__WHAT YOU WILL DO__: State how many lines of the entries hold the string "script", and nothing more.
---+---
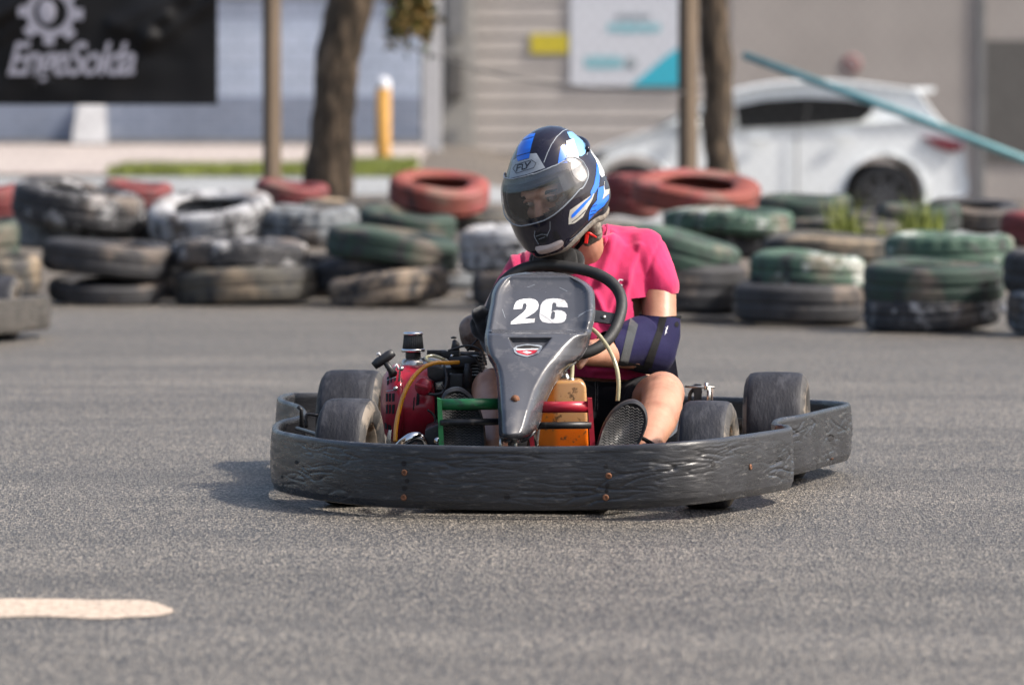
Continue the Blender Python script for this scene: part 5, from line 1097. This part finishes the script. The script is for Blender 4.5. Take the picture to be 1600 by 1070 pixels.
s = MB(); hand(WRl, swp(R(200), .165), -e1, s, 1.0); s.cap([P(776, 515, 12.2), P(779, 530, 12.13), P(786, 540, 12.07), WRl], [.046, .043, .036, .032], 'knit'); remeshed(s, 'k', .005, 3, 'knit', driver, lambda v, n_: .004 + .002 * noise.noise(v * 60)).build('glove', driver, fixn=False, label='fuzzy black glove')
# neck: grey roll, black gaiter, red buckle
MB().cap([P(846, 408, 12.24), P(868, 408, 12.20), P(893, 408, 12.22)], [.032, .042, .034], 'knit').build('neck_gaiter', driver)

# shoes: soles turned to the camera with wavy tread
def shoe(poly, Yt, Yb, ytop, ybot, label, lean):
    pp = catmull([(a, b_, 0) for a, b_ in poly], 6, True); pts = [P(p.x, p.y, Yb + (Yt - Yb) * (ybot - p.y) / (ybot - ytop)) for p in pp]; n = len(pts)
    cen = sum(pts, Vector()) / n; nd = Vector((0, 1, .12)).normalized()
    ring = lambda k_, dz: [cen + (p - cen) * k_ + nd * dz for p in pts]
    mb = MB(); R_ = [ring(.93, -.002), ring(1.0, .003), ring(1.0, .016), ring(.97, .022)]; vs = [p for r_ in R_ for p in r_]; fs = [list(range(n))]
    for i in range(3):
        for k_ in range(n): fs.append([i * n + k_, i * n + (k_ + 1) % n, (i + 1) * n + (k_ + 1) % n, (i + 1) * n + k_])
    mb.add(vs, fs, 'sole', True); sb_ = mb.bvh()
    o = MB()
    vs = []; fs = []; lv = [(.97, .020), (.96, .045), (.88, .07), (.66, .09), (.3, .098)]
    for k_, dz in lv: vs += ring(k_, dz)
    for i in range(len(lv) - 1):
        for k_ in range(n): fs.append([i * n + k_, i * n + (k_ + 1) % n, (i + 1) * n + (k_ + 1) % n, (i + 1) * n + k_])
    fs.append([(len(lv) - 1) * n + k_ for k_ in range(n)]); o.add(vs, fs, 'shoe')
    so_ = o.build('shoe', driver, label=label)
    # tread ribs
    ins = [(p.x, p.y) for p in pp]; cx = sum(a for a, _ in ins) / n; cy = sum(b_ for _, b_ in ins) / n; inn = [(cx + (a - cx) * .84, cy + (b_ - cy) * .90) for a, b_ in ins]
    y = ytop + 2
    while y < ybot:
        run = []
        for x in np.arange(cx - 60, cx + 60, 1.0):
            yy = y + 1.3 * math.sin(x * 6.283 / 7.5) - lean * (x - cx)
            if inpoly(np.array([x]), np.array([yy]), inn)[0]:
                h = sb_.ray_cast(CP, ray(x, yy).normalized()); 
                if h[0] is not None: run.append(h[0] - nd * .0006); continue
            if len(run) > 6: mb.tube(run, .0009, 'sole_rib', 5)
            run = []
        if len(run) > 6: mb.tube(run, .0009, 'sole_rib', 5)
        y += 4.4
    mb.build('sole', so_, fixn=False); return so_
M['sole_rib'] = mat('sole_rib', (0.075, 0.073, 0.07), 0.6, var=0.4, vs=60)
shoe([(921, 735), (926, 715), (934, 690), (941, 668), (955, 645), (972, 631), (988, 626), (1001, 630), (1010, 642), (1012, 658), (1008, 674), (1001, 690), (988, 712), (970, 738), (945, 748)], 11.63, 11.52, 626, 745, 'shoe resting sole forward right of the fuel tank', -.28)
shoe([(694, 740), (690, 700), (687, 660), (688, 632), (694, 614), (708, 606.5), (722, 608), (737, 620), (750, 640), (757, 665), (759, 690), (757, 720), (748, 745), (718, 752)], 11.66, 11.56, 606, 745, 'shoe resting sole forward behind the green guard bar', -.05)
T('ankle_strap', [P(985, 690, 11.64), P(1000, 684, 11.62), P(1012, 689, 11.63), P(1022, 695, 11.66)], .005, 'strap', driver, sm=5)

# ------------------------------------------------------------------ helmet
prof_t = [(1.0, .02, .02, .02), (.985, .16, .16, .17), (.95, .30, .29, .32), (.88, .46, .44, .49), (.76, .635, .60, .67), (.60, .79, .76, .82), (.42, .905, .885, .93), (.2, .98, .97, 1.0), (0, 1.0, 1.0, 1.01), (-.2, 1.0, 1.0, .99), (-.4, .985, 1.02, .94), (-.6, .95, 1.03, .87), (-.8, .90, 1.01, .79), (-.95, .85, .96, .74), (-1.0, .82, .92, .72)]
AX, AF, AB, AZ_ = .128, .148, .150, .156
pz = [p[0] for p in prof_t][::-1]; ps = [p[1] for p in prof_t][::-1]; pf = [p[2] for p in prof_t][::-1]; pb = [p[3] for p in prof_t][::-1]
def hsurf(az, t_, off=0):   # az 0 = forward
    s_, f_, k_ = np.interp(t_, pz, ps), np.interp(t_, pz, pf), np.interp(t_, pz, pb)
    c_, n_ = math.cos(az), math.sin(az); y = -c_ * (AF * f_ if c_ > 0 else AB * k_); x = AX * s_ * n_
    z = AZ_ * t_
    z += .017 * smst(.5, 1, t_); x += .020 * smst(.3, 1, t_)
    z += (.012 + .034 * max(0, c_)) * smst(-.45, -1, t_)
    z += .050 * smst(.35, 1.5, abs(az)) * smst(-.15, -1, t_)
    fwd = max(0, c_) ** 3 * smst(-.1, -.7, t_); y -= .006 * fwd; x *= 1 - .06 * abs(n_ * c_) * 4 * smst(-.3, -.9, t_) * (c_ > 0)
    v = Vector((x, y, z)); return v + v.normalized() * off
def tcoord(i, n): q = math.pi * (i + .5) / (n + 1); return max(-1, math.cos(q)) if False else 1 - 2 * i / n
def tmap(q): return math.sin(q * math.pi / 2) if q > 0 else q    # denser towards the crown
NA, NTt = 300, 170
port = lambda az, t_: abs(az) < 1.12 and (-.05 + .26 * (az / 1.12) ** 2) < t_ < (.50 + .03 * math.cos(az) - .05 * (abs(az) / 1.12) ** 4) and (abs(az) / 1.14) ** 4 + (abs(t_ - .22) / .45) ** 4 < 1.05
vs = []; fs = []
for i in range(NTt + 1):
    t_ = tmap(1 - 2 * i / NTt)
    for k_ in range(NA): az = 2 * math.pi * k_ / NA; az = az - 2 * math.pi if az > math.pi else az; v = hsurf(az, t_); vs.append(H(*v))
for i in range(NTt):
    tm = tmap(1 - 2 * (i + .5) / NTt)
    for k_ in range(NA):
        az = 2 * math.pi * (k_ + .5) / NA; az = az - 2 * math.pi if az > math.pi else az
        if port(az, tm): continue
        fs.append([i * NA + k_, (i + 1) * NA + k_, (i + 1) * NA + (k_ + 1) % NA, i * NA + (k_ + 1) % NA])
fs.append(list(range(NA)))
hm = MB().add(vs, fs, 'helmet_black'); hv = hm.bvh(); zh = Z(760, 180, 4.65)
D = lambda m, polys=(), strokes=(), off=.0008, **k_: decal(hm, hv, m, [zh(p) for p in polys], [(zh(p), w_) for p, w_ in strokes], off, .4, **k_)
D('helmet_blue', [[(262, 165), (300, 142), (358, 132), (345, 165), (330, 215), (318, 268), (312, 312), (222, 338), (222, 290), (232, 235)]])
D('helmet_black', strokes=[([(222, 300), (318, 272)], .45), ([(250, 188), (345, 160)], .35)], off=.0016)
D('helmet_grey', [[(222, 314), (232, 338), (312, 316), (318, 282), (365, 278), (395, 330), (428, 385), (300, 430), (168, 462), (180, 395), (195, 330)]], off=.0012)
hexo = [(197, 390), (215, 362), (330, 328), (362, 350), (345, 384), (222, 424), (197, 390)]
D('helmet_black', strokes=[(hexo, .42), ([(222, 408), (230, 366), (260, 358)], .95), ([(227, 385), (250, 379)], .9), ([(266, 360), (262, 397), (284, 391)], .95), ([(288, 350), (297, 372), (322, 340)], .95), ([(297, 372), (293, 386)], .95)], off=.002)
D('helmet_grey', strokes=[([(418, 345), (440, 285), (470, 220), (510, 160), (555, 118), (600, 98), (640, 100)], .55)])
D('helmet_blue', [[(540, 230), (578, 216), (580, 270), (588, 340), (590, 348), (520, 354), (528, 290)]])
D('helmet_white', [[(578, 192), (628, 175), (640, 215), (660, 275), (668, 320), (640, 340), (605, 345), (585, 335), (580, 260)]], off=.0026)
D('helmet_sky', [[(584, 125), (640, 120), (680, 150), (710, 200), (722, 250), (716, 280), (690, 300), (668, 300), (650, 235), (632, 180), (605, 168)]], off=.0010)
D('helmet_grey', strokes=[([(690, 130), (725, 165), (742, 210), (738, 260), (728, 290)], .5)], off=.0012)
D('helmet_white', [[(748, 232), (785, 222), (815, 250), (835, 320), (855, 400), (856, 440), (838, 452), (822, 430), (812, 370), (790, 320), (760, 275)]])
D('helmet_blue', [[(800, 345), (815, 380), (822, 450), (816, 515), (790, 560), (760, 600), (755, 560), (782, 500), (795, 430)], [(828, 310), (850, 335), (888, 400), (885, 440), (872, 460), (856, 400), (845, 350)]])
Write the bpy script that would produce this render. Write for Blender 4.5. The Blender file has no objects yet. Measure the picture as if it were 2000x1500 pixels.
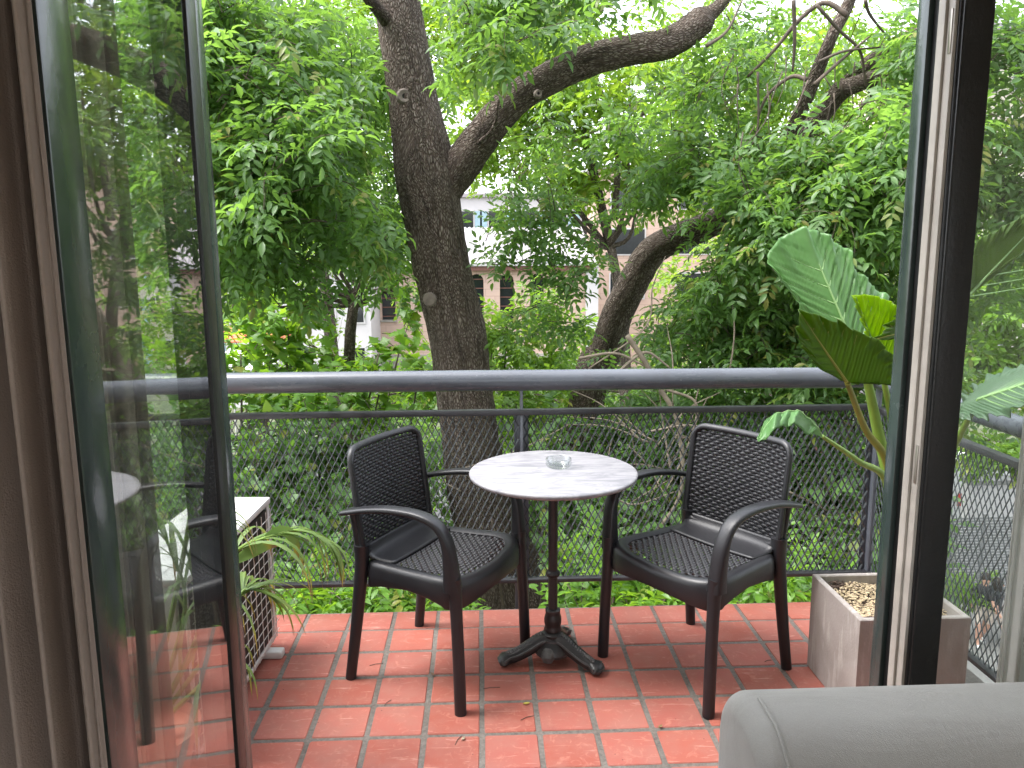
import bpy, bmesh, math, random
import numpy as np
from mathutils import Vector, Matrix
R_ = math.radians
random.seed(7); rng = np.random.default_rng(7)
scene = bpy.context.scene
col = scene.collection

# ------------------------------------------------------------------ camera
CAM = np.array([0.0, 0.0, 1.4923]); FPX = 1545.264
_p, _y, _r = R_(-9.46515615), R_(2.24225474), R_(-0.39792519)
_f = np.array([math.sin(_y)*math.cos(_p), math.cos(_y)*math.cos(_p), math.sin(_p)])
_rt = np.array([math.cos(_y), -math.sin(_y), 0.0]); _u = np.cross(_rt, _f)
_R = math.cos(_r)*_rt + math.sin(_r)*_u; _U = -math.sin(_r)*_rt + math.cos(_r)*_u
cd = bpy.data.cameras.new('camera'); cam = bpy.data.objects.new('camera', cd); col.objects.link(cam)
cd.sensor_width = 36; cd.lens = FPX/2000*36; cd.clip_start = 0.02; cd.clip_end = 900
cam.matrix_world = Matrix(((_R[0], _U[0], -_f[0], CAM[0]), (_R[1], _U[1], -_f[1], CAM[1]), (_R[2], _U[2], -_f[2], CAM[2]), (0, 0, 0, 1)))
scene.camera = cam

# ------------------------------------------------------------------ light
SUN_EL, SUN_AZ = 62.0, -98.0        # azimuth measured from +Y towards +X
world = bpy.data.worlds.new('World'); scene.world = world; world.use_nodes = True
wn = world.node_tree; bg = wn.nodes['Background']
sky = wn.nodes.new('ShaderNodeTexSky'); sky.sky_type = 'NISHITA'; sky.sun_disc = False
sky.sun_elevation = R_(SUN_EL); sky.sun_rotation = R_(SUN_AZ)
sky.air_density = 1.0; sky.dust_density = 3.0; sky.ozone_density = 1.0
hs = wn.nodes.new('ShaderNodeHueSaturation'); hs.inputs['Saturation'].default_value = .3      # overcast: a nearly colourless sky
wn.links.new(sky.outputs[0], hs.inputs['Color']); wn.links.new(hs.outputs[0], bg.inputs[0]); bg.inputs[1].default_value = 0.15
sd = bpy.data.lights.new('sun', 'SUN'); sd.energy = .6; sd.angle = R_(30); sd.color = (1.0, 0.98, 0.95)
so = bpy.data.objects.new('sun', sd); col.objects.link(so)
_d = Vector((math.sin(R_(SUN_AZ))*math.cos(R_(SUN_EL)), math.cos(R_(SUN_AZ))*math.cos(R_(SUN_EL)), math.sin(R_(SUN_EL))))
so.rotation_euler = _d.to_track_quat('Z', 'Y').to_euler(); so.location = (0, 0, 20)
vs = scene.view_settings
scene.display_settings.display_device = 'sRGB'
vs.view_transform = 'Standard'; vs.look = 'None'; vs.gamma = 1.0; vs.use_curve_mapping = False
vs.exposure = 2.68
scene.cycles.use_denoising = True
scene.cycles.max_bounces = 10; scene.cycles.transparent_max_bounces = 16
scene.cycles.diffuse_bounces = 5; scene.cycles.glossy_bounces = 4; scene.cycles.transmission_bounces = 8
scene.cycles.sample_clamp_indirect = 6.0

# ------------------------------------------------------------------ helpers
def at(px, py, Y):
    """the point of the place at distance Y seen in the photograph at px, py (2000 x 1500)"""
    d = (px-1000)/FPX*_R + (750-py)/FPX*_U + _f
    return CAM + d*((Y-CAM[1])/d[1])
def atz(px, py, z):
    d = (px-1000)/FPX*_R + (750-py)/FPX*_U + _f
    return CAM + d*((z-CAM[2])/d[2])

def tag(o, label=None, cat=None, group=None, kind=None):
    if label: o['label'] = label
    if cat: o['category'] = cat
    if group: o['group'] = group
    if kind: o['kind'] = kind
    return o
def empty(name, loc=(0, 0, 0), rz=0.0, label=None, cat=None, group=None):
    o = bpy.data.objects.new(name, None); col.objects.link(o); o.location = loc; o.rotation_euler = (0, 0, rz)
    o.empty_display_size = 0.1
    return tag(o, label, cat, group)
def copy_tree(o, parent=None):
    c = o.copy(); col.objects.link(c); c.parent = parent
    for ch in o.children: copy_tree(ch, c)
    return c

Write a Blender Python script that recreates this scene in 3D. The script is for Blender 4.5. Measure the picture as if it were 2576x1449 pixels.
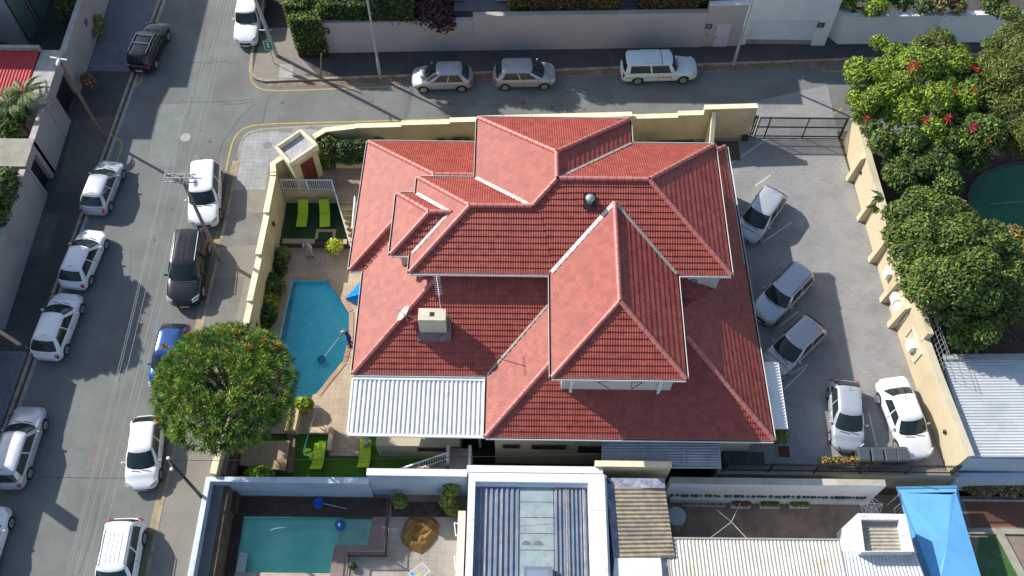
---+---
__THE SOLUTION__: 3